* BEGIN Stored data *

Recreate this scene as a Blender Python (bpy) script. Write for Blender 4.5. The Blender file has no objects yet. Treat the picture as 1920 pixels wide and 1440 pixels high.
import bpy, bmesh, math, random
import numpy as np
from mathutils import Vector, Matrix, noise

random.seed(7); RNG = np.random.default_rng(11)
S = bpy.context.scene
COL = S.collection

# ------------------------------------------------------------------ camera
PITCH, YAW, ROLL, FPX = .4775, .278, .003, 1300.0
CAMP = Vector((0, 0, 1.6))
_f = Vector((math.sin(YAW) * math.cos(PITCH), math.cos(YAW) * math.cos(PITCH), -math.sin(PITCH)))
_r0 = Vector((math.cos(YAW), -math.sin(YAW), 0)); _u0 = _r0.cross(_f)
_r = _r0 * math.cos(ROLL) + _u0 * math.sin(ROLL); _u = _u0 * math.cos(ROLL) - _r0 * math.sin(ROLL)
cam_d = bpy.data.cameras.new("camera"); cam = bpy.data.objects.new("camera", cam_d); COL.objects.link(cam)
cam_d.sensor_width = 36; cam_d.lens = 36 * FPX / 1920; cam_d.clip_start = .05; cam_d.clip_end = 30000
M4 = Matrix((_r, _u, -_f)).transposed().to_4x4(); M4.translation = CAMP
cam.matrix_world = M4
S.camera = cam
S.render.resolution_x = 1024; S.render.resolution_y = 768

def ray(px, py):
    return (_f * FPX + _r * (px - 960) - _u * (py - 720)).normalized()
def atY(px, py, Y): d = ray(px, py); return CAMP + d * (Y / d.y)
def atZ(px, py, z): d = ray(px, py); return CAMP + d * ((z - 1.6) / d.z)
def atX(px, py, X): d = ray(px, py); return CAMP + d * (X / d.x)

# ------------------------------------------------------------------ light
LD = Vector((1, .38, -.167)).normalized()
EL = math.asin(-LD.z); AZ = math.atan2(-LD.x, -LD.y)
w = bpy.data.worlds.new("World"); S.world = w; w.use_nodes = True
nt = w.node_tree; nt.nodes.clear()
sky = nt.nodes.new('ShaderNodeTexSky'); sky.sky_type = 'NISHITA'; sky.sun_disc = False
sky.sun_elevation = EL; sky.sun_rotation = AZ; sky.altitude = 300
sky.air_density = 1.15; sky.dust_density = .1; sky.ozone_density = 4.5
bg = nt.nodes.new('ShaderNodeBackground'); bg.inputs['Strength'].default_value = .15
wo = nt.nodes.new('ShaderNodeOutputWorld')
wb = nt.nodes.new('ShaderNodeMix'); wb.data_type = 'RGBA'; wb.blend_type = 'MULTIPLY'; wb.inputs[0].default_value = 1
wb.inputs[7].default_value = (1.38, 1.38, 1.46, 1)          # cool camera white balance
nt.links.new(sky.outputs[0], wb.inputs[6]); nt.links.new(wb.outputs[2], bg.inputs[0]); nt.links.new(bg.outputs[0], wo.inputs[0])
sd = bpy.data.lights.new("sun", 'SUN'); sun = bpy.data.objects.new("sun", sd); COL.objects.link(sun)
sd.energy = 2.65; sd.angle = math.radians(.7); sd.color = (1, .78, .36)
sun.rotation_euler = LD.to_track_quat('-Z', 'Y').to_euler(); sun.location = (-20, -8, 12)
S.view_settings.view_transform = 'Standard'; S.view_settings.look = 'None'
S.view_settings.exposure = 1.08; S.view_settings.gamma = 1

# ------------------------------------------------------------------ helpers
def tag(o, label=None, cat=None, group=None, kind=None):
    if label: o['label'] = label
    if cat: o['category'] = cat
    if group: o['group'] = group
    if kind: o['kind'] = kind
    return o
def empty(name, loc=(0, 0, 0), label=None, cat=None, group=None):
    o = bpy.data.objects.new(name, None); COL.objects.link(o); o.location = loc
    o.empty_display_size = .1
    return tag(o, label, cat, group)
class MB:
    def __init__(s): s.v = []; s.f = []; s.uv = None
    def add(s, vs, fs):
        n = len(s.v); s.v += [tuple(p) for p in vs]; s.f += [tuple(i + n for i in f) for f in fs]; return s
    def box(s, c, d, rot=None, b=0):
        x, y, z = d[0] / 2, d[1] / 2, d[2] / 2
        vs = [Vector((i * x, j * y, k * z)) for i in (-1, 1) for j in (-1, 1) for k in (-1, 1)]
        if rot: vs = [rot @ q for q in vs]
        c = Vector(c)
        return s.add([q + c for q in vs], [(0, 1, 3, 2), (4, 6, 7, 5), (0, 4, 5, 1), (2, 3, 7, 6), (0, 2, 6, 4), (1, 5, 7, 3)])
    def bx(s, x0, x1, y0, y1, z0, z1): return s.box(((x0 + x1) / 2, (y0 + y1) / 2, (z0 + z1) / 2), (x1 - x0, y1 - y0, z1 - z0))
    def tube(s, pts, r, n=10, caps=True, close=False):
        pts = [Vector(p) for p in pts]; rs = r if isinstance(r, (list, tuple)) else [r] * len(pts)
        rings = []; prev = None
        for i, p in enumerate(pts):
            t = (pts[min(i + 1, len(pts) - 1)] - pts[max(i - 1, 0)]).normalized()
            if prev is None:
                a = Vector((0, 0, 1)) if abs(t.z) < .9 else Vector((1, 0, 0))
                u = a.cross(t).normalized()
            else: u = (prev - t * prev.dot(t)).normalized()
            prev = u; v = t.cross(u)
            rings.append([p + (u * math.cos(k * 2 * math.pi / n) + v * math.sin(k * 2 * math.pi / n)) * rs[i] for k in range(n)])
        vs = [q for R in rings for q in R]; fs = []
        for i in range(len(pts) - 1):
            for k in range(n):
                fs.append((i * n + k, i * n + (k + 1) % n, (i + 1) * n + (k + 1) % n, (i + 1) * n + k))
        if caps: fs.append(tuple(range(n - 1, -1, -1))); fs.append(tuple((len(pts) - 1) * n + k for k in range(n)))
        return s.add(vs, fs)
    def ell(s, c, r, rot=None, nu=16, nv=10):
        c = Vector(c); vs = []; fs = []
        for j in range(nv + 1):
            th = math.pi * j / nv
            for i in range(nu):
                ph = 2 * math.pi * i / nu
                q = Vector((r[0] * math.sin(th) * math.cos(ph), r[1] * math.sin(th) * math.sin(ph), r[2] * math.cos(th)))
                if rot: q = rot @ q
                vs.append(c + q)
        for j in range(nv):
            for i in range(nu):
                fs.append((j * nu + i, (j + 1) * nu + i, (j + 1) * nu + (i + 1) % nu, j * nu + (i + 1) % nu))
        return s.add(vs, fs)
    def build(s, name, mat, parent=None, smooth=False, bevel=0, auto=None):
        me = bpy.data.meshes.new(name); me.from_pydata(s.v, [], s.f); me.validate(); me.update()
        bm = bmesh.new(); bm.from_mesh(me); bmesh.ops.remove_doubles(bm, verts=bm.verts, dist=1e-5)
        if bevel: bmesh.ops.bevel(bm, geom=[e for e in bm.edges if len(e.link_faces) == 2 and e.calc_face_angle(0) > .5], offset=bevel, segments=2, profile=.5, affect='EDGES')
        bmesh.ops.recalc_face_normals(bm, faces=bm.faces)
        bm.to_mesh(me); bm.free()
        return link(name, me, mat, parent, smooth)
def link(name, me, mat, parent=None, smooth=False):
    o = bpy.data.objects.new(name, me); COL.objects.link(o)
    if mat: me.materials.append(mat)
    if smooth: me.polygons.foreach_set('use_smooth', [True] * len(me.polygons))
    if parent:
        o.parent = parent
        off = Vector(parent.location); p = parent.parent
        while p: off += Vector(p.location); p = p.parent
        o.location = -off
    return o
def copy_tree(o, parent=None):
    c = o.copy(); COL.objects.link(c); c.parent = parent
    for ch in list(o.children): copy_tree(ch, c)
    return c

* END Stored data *

* _Problem requirements_: Nothing in the listing may be changed; retype it all exactly.

* _The response_:
Recreate this scene as a Blender Python (bpy) script. Write for Blender 4.5. The Blender file has no objects yet. Treat the picture as 1920 pixels wide and 1440 pixels high.
import bpy, bmesh, math, random
import numpy as np
from mathutils import Vector, Matrix, noise

random.seed(7); RNG = np.random.default_rng(11)
S = bpy.context.scene
COL = S.collection

# ------------------------------------------------------------------ camera
PITCH, YAW, ROLL, FPX = .4775, .278, .003, 1300.0
CAMP = Vector((0, 0, 1.6))
_f = Vector((math.sin(YAW) * math.cos(PITCH), math.cos(YAW) * math.cos(PITCH), -math.sin(PITCH)))
_r0 = Vector((math.cos(YAW), -math.sin(YAW), 0)); _u0 = _r0.cross(_f)
_r = _r0 * math.cos(ROLL) + _u0 * math.sin(ROLL); _u = _u0 * math.cos(ROLL) - _r0 * math.sin(ROLL)
cam_d = bpy.data.cameras.new("camera"); cam = bpy.data.objects.new("camera", cam_d); COL.objects.link(cam)
cam_d.sensor_width = 36; cam_d.lens = 36 * FPX / 1920; cam_d.clip_start = .05; cam_d.clip_end = 30000
M4 = Matrix((_r, _u, -_f)).transposed().to_4x4(); M4.translation = CAMP
cam.matrix_world = M4
S.camera = cam
S.render.resolution_x = 1024; S.render.resolution_y = 768

def ray(px, py):
    return (_f * FPX + _r * (px - 960) - _u * (py - 720)).normalized()
def atY(px, py, Y): d = ray(px, py); return CAMP + d * (Y / d.y)
def atZ(px, py, z): d = ray(px, py); return CAMP + d * ((z - 1.6) / d.z)
def atX(px, py, X): d = ray(px, py); return CAMP + d * (X / d.x)

# ------------------------------------------------------------------ light
LD = Vector((1, .38, -.167)).normalized()
EL = math.asin(-LD.z); AZ = math.atan2(-LD.x, -LD.y)
w = bpy.data.worlds.new("World"); S.world = w; w.use_nodes = True
nt = w.node_tree; nt.nodes.clear()
sky = nt.nodes.new('ShaderNodeTexSky'); sky.sky_type = 'NISHITA'; sky.sun_disc = False
sky.sun_elevation = EL; sky.sun_rotation = AZ; sky.altitude = 300
sky.air_density = 1.15; sky.dust_density = .1; sky.ozone_density = 4.5
bg = nt.nodes.new('ShaderNodeBackground'); bg.inputs['Strength'].default_value = .15
wo = nt.nodes.new('ShaderNodeOutputWorld')
wb = nt.nodes.new('ShaderNodeMix'); wb.data_type = 'RGBA'; wb.blend_type = 'MULTIPLY'; wb.inputs[0].default_value = 1
wb.inputs[7].default_value = (1.38, 1.38, 1.46, 1)          # cool camera white balance
nt.links.new(sky.outputs[0], wb.inputs[6]); nt.links.new(wb.outputs[2], bg.inputs[0]); nt.links.new(bg.outputs[0], wo.inputs[0])
sd = bpy.data.lights.new("sun", 'SUN'); sun = bpy.data.objects.new("sun", sd); COL.objects.link(sun)
sd.energy = 2.65; sd.angle = math.radians(.7); sd.color = (1, .78, .36)
sun.rotation_euler = LD.to_track_quat('-Z', 'Y').to_euler(); sun.location = (-20, -8, 12)
S.view_settings.view_transform = 'Standard'; S.view_settings.look = 'None'
S.view_settings.exposure = 1.08; S.view_settings.gamma = 1

# ------------------------------------------------------------------ helpers
def tag(o, label=None, cat=None, group=None, kind=None):
    if label: o['label'] = label
    if cat: o['category'] = cat
    if group: o['group'] = group
    if kind: o['kind'] = kind
    return o
def empty(name, loc=(0, 0, 0), label=None, cat=None, group=None):
    o = bpy.data.objects.new(name, None); COL.objects.link(o); o.location = loc
    o.empty_display_size = .1
    return tag(o, label, cat, group)
class MB:
    def __init__(s): s.v = []; s.f = []; s.uv = None
    def add(s, vs, fs):
        n = len(s.v); s.v += [tuple(p) for p in vs]; s.f += [tuple(i + n for i in f) for f in fs]; return s
    def box(s, c, d, rot=None, b=0):
        x, y, z = d[0] / 2, d[1] / 2, d[2] / 2
        vs = [Vector((i * x, j * y, k * z)) for i in (-1, 1) for j in (-1, 1) for k in (-1, 1)]
        if rot: vs = [rot @ q for q in vs]
        c = Vector(c)
        return s.add([q + c for q in vs], [(0, 1, 3, 2), (4, 6, 7, 5), (0, 4, 5, 1), (2, 3, 7, 6), (0, 2, 6, 4), (1, 5, 7, 3)])
    def bx(s, x0, x1, y0, y1, z0, z1): return s.box(((x0 + x1) / 2, (y0 + y1) / 2, (z0 + z1) / 2), (x1 - x0, y1 - y0, z1 - z0))
    def tube(s, pts, r, n=10, caps=True, close=False):
        pts = [Vector(p) for p in pts]; rs = r if isinstance(r, (list, tuple)) else [r] * len(pts)
        rings = []; prev = None
        for i, p in enumerate(pts):
            t = (pts[min(i + 1, len(pts) - 1)] - pts[max(i - 1, 0)]).normalized()
            if prev is None:
                a = Vector((0, 0, 1)) if abs(t.z) < .9 else Vector((1, 0, 0))
                u = a.cross(t).normalized()
            else: u = (prev - t * prev.dot(t)).normalized()
            prev = u; v = t.cross(u)
            rings.append([p + (u * math.cos(k * 2 * math.pi / n) + v * math.sin(k * 2 * math.pi / n)) * rs[i] for k in range(n)])
        vs = [q for R in rings for q in R]; fs = []
        for i in range(len(pts) - 1):
            for k in range(n):
                fs.append((i * n + k, i * n + (k + 1) % n, (i + 1) * n + (k + 1) % n, (i + 1) * n + k))
        if caps: fs.append(tuple(range(n - 1, -1, -1))); fs.append(tuple((len(pts) - 1) * n + k for k in range(n)))
        return s.add(vs, fs)
    def ell(s, c, r, rot=None, nu=16, nv=10):
        c = Vector(c); vs = []; fs = []
        for j in range(nv + 1):
            th = math.pi * j / nv
            for i in range(nu):
                ph = 2 * math.pi * i / nu
                q = Vector((r[0] * math.sin(th) * math.cos(ph), r[1] * math.sin(th) * math.sin(ph), r[2] * math.cos(th)))
                if rot: q = rot @ q
                vs.append(c + q)
        for j in range(nv):
            for i in range(nu):
                fs.append((j * nu + i, (j + 1) * nu + i, (j + 1) * nu + (i + 1) % nu, j * nu + (i + 1) % nu))
        return s.add(vs, fs)
    def build(s, name, mat, parent=None, smooth=False, bevel=0, auto=None):
        me = bpy.data.meshes.new(name); me.from_pydata(s.v, [], s.f); me.validate(); me.update()
        bm = bmesh.new(); bm.from_mesh(me); bmesh.ops.remove_doubles(bm, verts=bm.verts, dist=1e-5)
        if bevel: bmesh.ops.bevel(bm, geom=[e for e in bm.edges if len(e.link_faces) == 2 and e.calc_face_angle(0) > .5], offset=bevel, segments=2, profile=.5, affect='EDGES')
        bmesh.ops.recalc_face_normals(bm, faces=bm.faces)
        bm.to_mesh(me); bm.free()
        return link(name, me, mat, parent, smooth)
def link(name, me, mat, parent=None, smooth=False):
    o = bpy.data.objects.new(name, me); COL.objects.link(o)
    if mat: me.materials.append(mat)
    if smooth: me.polygons.foreach_set('use_smooth', [True] * len(me.polygons))
    if parent:
        o.parent = parent
        off = Vector(parent.location); p = parent.parent
        while p: off += Vector(p.location); p = p.parent
        o.location = -off
    return o
def copy_tree(o, parent=None):
    c = o.copy(); COL.objects.link(c); c.parent = parent
    for ch in list(o.children): copy_tree(ch, c)
    return c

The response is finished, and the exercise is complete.